It turns out that I get on much better with Zadie Smith’s non-fiction than with her novels. Feel Free is a collection of essays on a smorgasbord of subjects, ranging from Facebook to jazz. I found that reading it was like having a series of conversations with a particularly wise and thoughtful friend – these are essays that go beyond the starkly drawn lines of the newspaper opinion piece and into analysis and insight. Here’s Smith on what she might tell her granddaughter about why we didn’t do more about climate change:
So I might say to her, look: the thing you have to appreciate is that we’d just been through a century of relativism and deconstruction, in which we were informed that most of our fondest-held principles were either uncertain or simple wishful thinking, and in many areas of our lives we had already been asked to accept that nothing is essential and everything changes–and this had taken the fight out of us somewhat.
In particular, I enjoyed her essay on Facebook (via Aaron Sorkin’s film The Social Network), in which she contends that the social media platform, in its limited conception of what meaningful social engagement looks like, traps us all in the highly particular worldview of its egotistical founder; and her piece on defending public libraries, in which she notes that the public library is one of the only places left in modern towns where you don’t have to spend money to go in.
Because the topics are all so different, I’m not sure there’s a particular thematic thread I can draw out here.
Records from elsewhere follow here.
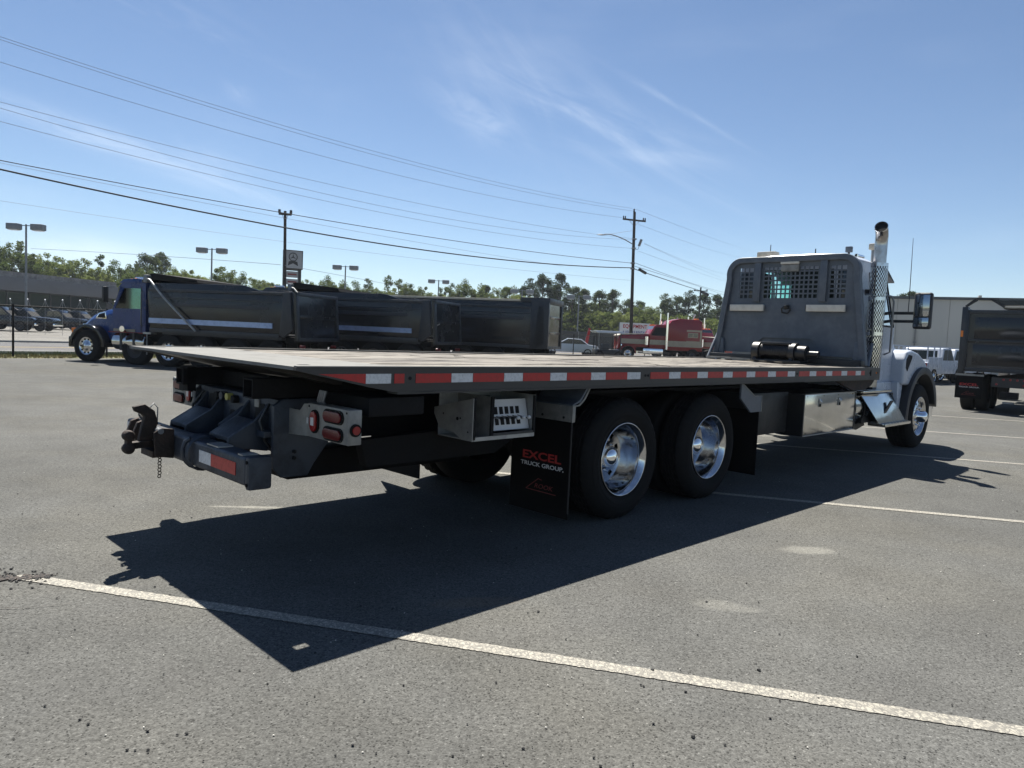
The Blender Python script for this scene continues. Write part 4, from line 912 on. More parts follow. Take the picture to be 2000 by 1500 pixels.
# roof gear
bc = MB(); 
for i in range(5): bc.cyl((6.2 + .0, -.80 - i * .035, 2.95), (6.2, -.80 - i * .035, 3.045), .028, n=10)
part(MB().box(6.14, 6.30, -.97, -.78, 2.955, 3.045), 'beacon', 'tan_lens', bevel=.02); part(MB().cyl((6.22, -.84, 2.74), (6.22, -.84, 2.96), .04), 'beacon_foot', 'galv')
rc_ = part(MB().box(6.0, 6.06, -.60, -.51, 2.915, 3.00), 'roof_camera', 'head', bevel=.01); MB().cyl((6.03, -.555, 2.80), (6.03, -.555, 2.92), .016, n=8).build('camera_stem', M['black'], rc_)
bl_ = part(MB().box(6.14, 6.30, .62, .93, 2.915, 3.005), 'beacon', 'tan_lens', bevel=.02); MB().box(6.18, 6.26, .68, .84, 2.78, 2.92).build('beacon_foot', M['galv'], bl_)
part(MB().tube([(6.3, .78, 2.9), (6.3, .78, 3.13)], .006, n=6), 'roof_antenna', 'black'); part(MB().tube([(6.3, .05, 2.94), (6.3, .05, 3.03)], .008, n=6), 'roof_antenna', 'black')
part(MB().cyl((6.2, -.60, 2.885), (6.5, -.58, 2.895), .03, n=12), 'air_horn', 'chrome')

# ================================================================== BACKGROUND
def spot(px, d, py=650):
    """ground point d metres ahead on the bearing of a column of the photograph"""
    return Vector((T_(px, py)[0] * d, d, 0))
def height(px, py, d): return CAM_H + T_(px, py)[1] * d

# ---- dump trucks
def small_wheel(parent, x, y, s, chrome, r=.52, w=.30, z=None):
    z = r - .01 if z is None else z; sg = -1 if s > 0 else 1      # s > 0: outer face towards +y
    o = MB().lathe([(.29, 0), (.31, -.008), (r - .10, -.016), (r - .02, .01), (r, .05), (r, w - .05), (r - .02, w), (.29, w)], n=40).build('wheel', M['rubber'], parent)
    o.location = (x, y, z); o.rotation_euler = (0, 0, math.pi if s > 0 else 0)
    q = MB()
    if chrome:
        q.lathe([(.31, .0), (.30, -.004), (.28, .02), (.20, .03), (.12, .0), (.10, -.02), (.001, -.03)], n=30); q.build('rim', M['chrome_b'], o)
        for k in range(10):
            t = 2 * math.pi * k / 10; h = MB().cyl((.225 * math.cos(t), .018, .225 * math.sin(t)), (.225 * math.cos(t), .026, .225 * math.sin(t)), .032, n=8); h.build('hand_hole', M['dark'], o)
    else:
        q.lathe([(.30, .0), (.28, .06), (.20, .09), (.12, .06), (.10, .02), (.001, .01)], n=24); q.build('rim', M['poly'], o)
    return o
def dump_body(t, x0, x1, zb, zt, step=True, hw=1.22, plain=False):
    """x0 rear end, x1 front end; open tub with sloped rear posts, ribs and a framed tailgate"""
    b = MB(); tt = .05
    zr = zt - .16 if step else zt
    xs = x0 + (x1 - x0) * .22; xm = x0 + (x1 - x0) * .34
    prof = [(x0 + .28, zb), (x0, zb + .25), (x0 + .10, zr), (xs, zr), (xm, zt), (x1, zt), (x1 + .12, zt - .3), (x1, zb)]
    if plain: prof = [(x0, zb), (x0, zt), (x1, zt), (x1, zb)]
    for s in (-1, 1): b.prism(prof, 1, *sorted((s * hw, s * (hw - tt))))
    b.box(x0 + .3, x1, -hw + tt, hw - tt, zb, zb + .06); b.box(x1 - .06, x1, -hw + tt, hw - tt, zb + .06, zt - .3)
    o = b.build('dump_body', M['dump'], t, bevel=.01)
    for s in (-1, 1):
        MB().box(x0 + .12, x1 + .02, *sorted((s * hw, s * (hw + .06))), (zr if plain else zr) - .10, zr - .02).build('top_rail', M['dump_edge'], o, bevel=.008)
        MB().box(x0 + .5, x1 - .1, *sorted((s * hw, s * (hw + .025))), zt - .48, zt - .44).build('side_crease', M['dump_edge'], o)
        MB().box(x0 + .9, x1 - .9, *sorted((s * hw, s * (hw + .03))), zt - .72, zt - .60).build('side_crease', M['dump_edge'], o, bevel=.01)
        MB().prism([(x0 + .02, zb + .22), (x0 + .12, zr), (x0 + .34, zr), (x0 + .46, zb + .05), (x0 + .3, zb - .02)], 1, *sorted((s * hw, s * (hw + .07)))).build('corner_post', M['dump_edge'], o, bevel=.01)
        MB().box(x0 + .5, x1, *sorted((s * (hw - .02), s * (hw + .04))), zb - .04, zb + .08).build('bottom_rail', M['dump_edge'], o, bevel=.008)
    return o, zr
def tailgate(par, x, zb, zt, hw=1.2, lean=.10, bars=1):
    """framed gate facing backwards"""
    m_ = MB(); m_.prism([(x - .02, zb), (x - .02 + lean, zt), (x + .04 + lean, zt), (x + .04, zb)], 1, -hw, hw); g_ = m_.build('tailgate', M['dump'], par)
    fr_ = MB()
    for (a, b, c, d) in ((-hw, hw, zb, zb + .10), (-hw, hw, zt - .10, zt), (-hw, -hw + .12, zb, zt), (hw - .12, hw, zb, zt)):
        l0 = lean * (c - zb) / (zt - zb); l1 = lean * (d - zb) / (zt - zb)
        MB().prism([(x - .07 + l0, c), (x - .07 + l1, d), (x + l1, d), (x + l0, c)], 1, a, b).build('gate_frame', M['dump_edge'], g_, bevel=.008)
    for k in range(bars):
        zz = zb + (zt - zb) * (k + 1) / (bars + 1); l0 = lean * (zz - zb) / (zt - zb); MB().prism([(x - .06 + l0, zz - .05), (x - .06 + l0, zz + .05), (x + l0, zz + .05), (x + l0, zz - .05)], 1, -hw + .12, hw - .12).build('gate_bar', M['dump'], g_, bevel=.008)
    return g_
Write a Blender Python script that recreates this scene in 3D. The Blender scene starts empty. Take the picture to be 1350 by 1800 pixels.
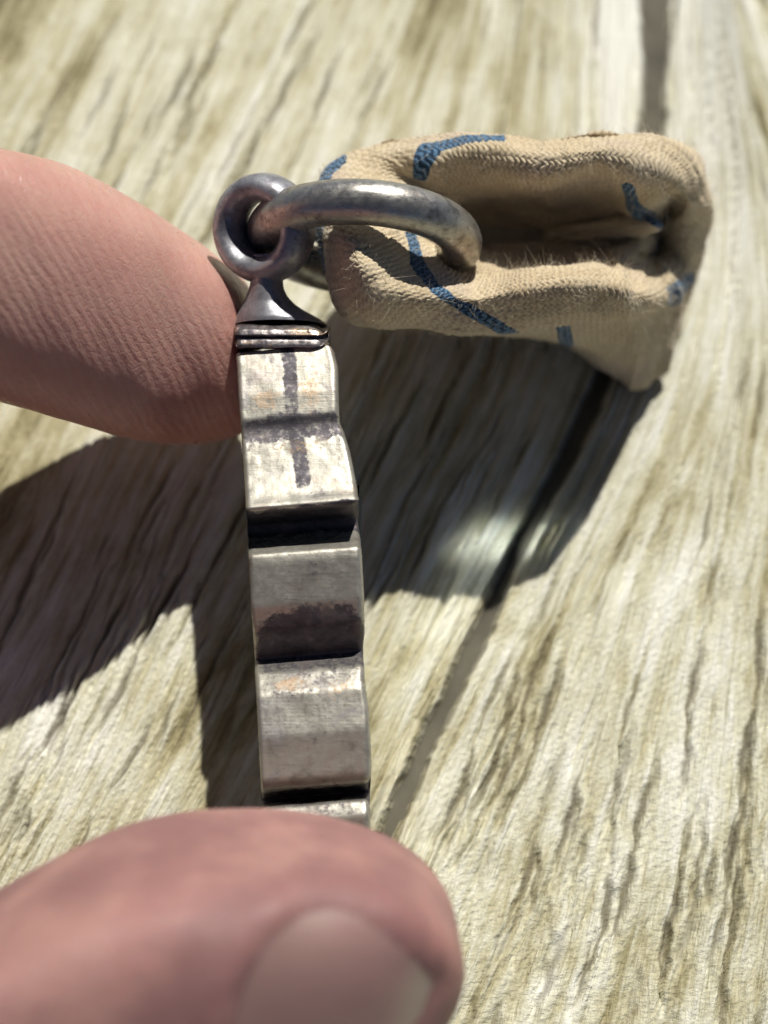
import bpy, bmesh, math, random
import numpy as np
from mathutils import Vector
from mathutils.bvhtree import BVHTree

# 1 Blender unit = 1 cm (macro close-up, real size)
sc = bpy.context.scene
C = sc.collection
sc.unit_settings.system = 'METRIC'
sc.unit_settings.scale_length = 0.01
random.seed(7)
RNG = np.random.default_rng(11)

# ---------------------------------------------------------------- camera
TAU = math.radians(25.0)      # the camera looks down, leaning 25 degrees off the vertical
CZ = 7.40                     # height of the lens over the table, cm
CY = -CZ * math.tan(TAU)
cam_d = bpy.data.cameras.new('camera')
cam = bpy.data.objects.new('camera', cam_d); C.objects.link(cam)
cam.location = (0, CY, CZ); cam.rotation_euler = (TAU, 0, 0)
cam_d.sensor_width = 36; cam_d.lens = 50
cam_d.clip_start = 0.05; cam_d.clip_end = 2000
cam_d.dof.use_dof = True
cam_d.dof.focus_distance = 6.98
cam_d.dof.aperture_fstop = 0.29
cam_d.dof.aperture_blades = 0
sc.camera = cam

# ---------------------------------------------------------------- sun, sky, exposure
SUN = Vector((0.195, 0.585, 0.775)).normalized()
w = bpy.data.worlds.new('World'); sc.world = w; w.use_nodes = True
wn = w.node_tree
sky = wn.nodes.new('ShaderNodeTexSky'); sky.sky_type = 'NISHITA'; sky.sun_disc = False
sky.air_density = 0.5; sky.dust_density = 0.3; sky.altitude = 1500
sky.sun_elevation = math.asin(SUN.z); sky.sun_rotation = math.atan2(SUN.x, SUN.y)
wn.links.new(sky.outputs[0], wn.nodes['Background'].inputs[0])
wn.nodes['Background'].inputs[1].default_value = 0.05
ld = bpy.data.lights.new('sun', 'SUN'); ld.energy = 5.0; ld.angle = math.radians(0.8); ld.color = (1.0, 0.965, 0.90)
sun = bpy.data.objects.new('sun', ld); C.objects.link(sun)
sun.rotation_euler = SUN.to_track_quat('Z', 'Y').to_euler()
sc.view_settings.view_transform = 'Standard'; sc.view_settings.look = 'None'
sc.view_settings.gamma = 1; sc.view_settings.exposure = 0.12
sc.cycles.use_denoising = True
sc.cycles.sample_clamp_indirect = 0.0; sc.cycles.blur_glossy = 0.05

# ---------------------------------------------------------------- helpers
ct, st = math.cos(TAU), math.sin(TAU)
def cw(x, y, d):
    """camera-aligned cm (right, up, distance) -> world, numpy arrays"""
    x = np.asarray(x, float); y = np.asarray(y, float); d = np.asarray(d, float)
    x, y, d = np.broadcast_arrays(x, y, d)
    return np.stack([x, CY + y * ct + d * st, CZ + y * st - d * ct], -1)
def pw(px, py, d):
    """a point seen at (px, py) of the 1350x1800 photograph, d cm away"""
    px = np.asarray(px, float); py = np.asarray(py, float)
    return cw((px - 675) / 2500 * d, (900 - py) / 2500 * d, d)
def gdepth(py):
    return CZ / (ct - (900 - np.asarray(py, float)) / 2500 * st)
def gw(px, py):
    return pw(px, py, gdepth(py))
def smooth(a, b, x):
    t = np.clip((x - a) / (b - a), 0, 1); return t * t * (3 - 2 * t)

def vnoise(x, y, seed=0):
    """smooth value noise, -1..1"""
    r = np.random.default_rng(seed); T = r.random((256, 256)) * 2 - 1
    xi = np.floor(x).astype(int); yi = np.floor(y).astype(int)
    fx = x - xi; fy = y - yi
    fx = fx * fx * (3 - 2 * fx); fy = fy * fy * (3 - 2 * fy)
    a = T[xi % 256, yi % 256]; b = T[(xi + 1) % 256, yi % 256]
    c = T[xi % 256, (yi + 1) % 256]; d = T[(xi + 1) % 256, (yi + 1) % 256]
    return (a * (1 - fx) + b * fx) * (1 - fy) + (c * (1 - fx) + d * fx) * fy
def fbm(x, y, seed=0, octs=4, gain=.5):
    s = 0; a = 1; t = 0
    for k in range(octs):
        s = s + a * vnoise(x * 2 ** k + 17.3 * k, y * 2 ** k + 5.1 * k, seed + k); t += a; a *= gain
    return s / t

def empty(name, loc, label=None, cat=None, group=None, kind=None):
    o = bpy.data.objects.new(name, None); C.objects.link(o); o.location = loc
    o.empty_display_size = .3
    if label: o['label'] = label
    if cat: o['category'] = cat
    if group: o['group'] = group
    if kind: o['kind'] = kind
    return o
def mesh_obj(name, verts, faces, mat, parent=None, attrs=None, uv=None, smooth_shade=True, kind=None, label=None):
    verts = np.asarray(verts, dtype=np.float64).reshape(-1, 3)
    if parent is not None: verts = verts - np.array(parent.location)
    me = bpy.data.meshes.new(name)
    if isinstance(faces, np.ndarray):
        n = faces.shape[1]
        me.vertices.add(len(verts)); me.vertices.foreach_set('co', verts.astype(np.float32).ravel())
        me.loops.add(faces.size); me.loops.foreach_set('vertex_index', faces.astype(np.int32).ravel())
        me.polygons.add(len(faces)); me.polygons.foreach_set('loop_start', np.arange(0, faces.size, n, dtype=np.int32))
        me.update(calc_edges=True)
    else:
        me.from_pydata(verts.tolist(), [], faces); me.update()
    if smooth_shade: me.polygons.foreach_set('use_smooth', np.ones(len(me.polygons), bool))
    for k, a in (attrs or {}).items():
        a = np.asarray(a, np.float32)
        if a.ndim == 2:
            at = me.attributes.new(k, 'FLOAT_VECTOR', 'POINT'); at.data.foreach_set('vector', a.ravel())
        else:
            at = me.attributes.new(k, 'FLOAT', 'POINT'); at.data.foreach_set('value', a.ravel())
    me.materials.append(mat)
    o = bpy.data.objects.new(name, me); C.objects.link(o)
    if parent is not None: o.parent = parent
    if kind: o['kind'] = kind
    if label: o['label'] = label
    return o
def grid_faces(nr, nc, wrap_c=False, flip=False):
    i = np.arange(nr - 1)[:, None]; j = np.arange(nc if wrap_c else nc - 1)[None, :]
    a = i * nc + j; b = i * nc + (j + 1) % nc; c = (i + 1) * nc + (j + 1) % nc; d = (i + 1) * nc + j
    f = np.stack([a, b, c, d], -1).reshape(-1, 4)
    return f[:, ::-1].copy() if flip else f
def grid_normals(P, wrap_c=False):
    """P (r, c, 3) -> unit normals"""
    du = np.gradient(P, axis=0)
    if wrap_c: dv = (np.roll(P, -1, 1) - np.roll(P, 1, 1)) / 2
    else: dv = np.gradient(P, axis=1)
    n = np.cross(du, dv); n /= np.linalg.norm(n, axis=-1, keepdims=True) + 1e-12
    return n

# node helpers
class NT:
    def __init__(s, name):
        s.m = bpy.data.materials.new(name); s.m.use_nodes = True; s.t = s.m.node_tree
        s.b = s.t.nodes['Principled BSDF']
    def n(s, typ, **kw):
        nd = s.t.nodes.new(typ)
        for k, v in kw.items(): setattr(nd, k, v)
        return nd
    def put(s, sock, v):
        if v is None: return
        if isinstance(v, bpy.types.NodeSocket): s.t.links.new(v, sock)
        else:
            if isinstance(v, tuple) and len(v) == 3 and sock.type == 'RGBA': v = (*v, 1)
            sock.default_value = v
    def math(s, op, a, b=None, c=None, clamp=False):
        nd = s.n('ShaderNodeMath', operation=op, use_clamp=clamp)
        for i, v in enumerate((a, b, c)): s.put(nd.inputs[i], v)
        return nd.outputs[0]
    def attr(s, name):
        nd = s.n('ShaderNodeAttribute', attribute_name=name); return nd
    def noise(s, vec, scale, detail=4, rough=.55, dist=0.0):
        nd = s.n('ShaderNodeTexNoise'); s.put(nd.inputs['Vector'], vec)
        nd.inputs['Scale'].default_value = scale; nd.inputs['Detail'].default_value = detail
        nd.inputs['Roughness'].default_value = rough; nd.inputs['Distortion'].default_value = dist
        return nd.outputs[0]
    def mapping(s, vec, scale=(1, 1, 1), rot=(0, 0, 0)):
        nd = s.n('ShaderNodeMapping'); s.put(nd.inputs['Vector'], vec)
        nd.inputs['Scale'].default_value = scale; nd.inputs['Rotation'].default_value = rot
        return nd.outputs[0]
    def ramp(s, f, stops, interp='LINEAR'):
        nd = s.n('ShaderNodeValToRGB'); s.put(nd.inputs[0], f); cr = nd.color_ramp; cr.interpolation = interp
        while len(cr.elements) < len(stops): cr.elements.new(0.5)
        for e, (p, c) in zip(cr.elements, stops):
            e.position = p; e.color = (*c, 1) if isinstance(c, tuple) else (c, c, c, 1)
        return nd.outputs[0]
    def mix(s, f, a, b, blend='MIX'):
        nd = s.n('ShaderNodeMix', data_type='RGBA', blend_type=blend)
        s.put(nd.inputs[0], f); s.put(nd.inputs[6], a); s.put(nd.inputs[7], b)
        return nd.outputs[2]
    def maprange(s, v, a, b, c=0.0, d=1.0, smooth=True):
        nd = s.n('ShaderNodeMapRange'); nd.interpolation_type = 'SMOOTHSTEP' if smooth else 'LINEAR'
        s.put(nd.inputs[0], v)
        for i, q in enumerate((a, b, c, d)): nd.inputs[i + 1].default_value = q
        return nd.outputs[0]
    def bump(s, h, strength=.5, dist=.01, normal=None):
        nd = s.n('ShaderNodeBump'); s.put(nd.inputs['Height'], h)
        nd.inputs['Strength'].default_value = strength; nd.inputs['Distance'].default_value = dist
        if normal is not None: s.put(nd.inputs['Normal'], normal)
        return nd.outputs[0]
    def set(s, **kw):
        for k, v in kw.items(): s.put(s.b.inputs[k.replace('_', ' ')], v)

# ---------------------------------------------------------------- materials
def wood_material():
    M = NT('weathered_pale_wood')
    uv = M.attr('grain').outputs['Vector']           # x across the grain, y along it, cm
    crack = M.attr('crack').outputs['Fac']; tone = M.attr('tone').outputs['Fac']
    streak = M.noise(M.mapping(uv, (3.6, .5, 1)), 1.6, 6, .62, .5)
    fine = M.noise(M.mapping(uv, (17, 1.9, 1)), 1.5, 5, .65, .8)
    fibre = M.noise(M.mapping(uv, (60, 7, 1)), 1.3, 3, .6)
    blot = M.noise(uv, 3.0, 7, .68)
    v = M.math('MULTIPLY_ADD', streak, .75, M.math('MULTIPLY', fine, .55))
    v = M.math('MULTIPLY_ADD', blot, .55, v)
    v = M.math('MULTIPLY_ADD', tone, .20, v)
    v = M.math('MULTIPLY_ADD', fibre, .16, v)        # about 0.93 mean
    col = M.ramp(M.maprange(v, .68, 1.27, smooth=False),
                 [(0.0, (.20, .175, .09)), (.20, (.36, .32, .185)), (.40, (.51, .475, .325)),
                  (.60, (.62, .60, .465)), (.8, (.71, .695, .59)), (1.0, (.80, .79, .72))])
    ln = M.noise(M.mapping(uv, (26, .85, 1)), 1.4, 4, .6, .4)
    col = M.mix(M.maprange(ln, .56, .68, 0, .55), col, (.27, .24, .12))
    l2 = M.noise(M.mapping(uv, (55, 1.6, 1)), 1.3, 5, .62, .3)
    col = M.mix(M.maprange(l2, .58, .66, 0, .42), col, (.20, .175, .095))
    col = M.mix(.10, col, (.95, .93, .68), 'MULTIPLY')
    col = M.mix(M.maprange(crack, .2, 1.0, 0, .85), col, (.12, .10, .06))
    M.set(Base_Color=col, Roughness=.72, Specular_IOR_Level=.3)
    # a fine woven tooth over the wood, as on the photograph's lower right
    weave = M.n('ShaderNodeTexWave', wave_type='BANDS', bands_direction='DIAGONAL')
    M.put(weave.inputs['Vector'], uv); weave.inputs['Scale'].default_value = 9
    weave.inputs['Distortion'].default_value = 1.0; weave.inputs['Detail'].default_value = 2
    h = M.math('MULTIPLY_ADD', fine, .8, M.math('MULTIPLY', fibre, .45))
    h = M.math('MULTIPLY_ADD', weave.outputs['Fac'], .06, h)
    h = M.math('MULTIPLY_ADD', streak, .9, h)
    h = M.math('MULTIPLY_ADD', M.noise(uv, 28, 4, .65), .55, h)
    M.set(Normal=M.bump(h, .8, .034))
    return M.m

def gap_material():
    M = NT('dark_plank_gap'); co = M.n('ShaderNodeTexCoord').outputs['Object']
    M.set(Base_Color=M.ramp(M.noise(co, 3, 5), [(.3, (.055, .05, .034)), (.7, (.12, .108, .078))]), Roughness=.9)
    return M.m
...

These are opinion pieces, so it’s not as if I agree with everything Smith writes – but they’re also pieces designed to elicit thought, engagement and informed disagreement. In short, I enjoyed the time I spent in the company of Feel Free; there were a couple of points that have become part of my own thinking; and if a lot more public discourse looked like this the world would be a kinder place. But it’s not a book I feel particularly compelled to return to.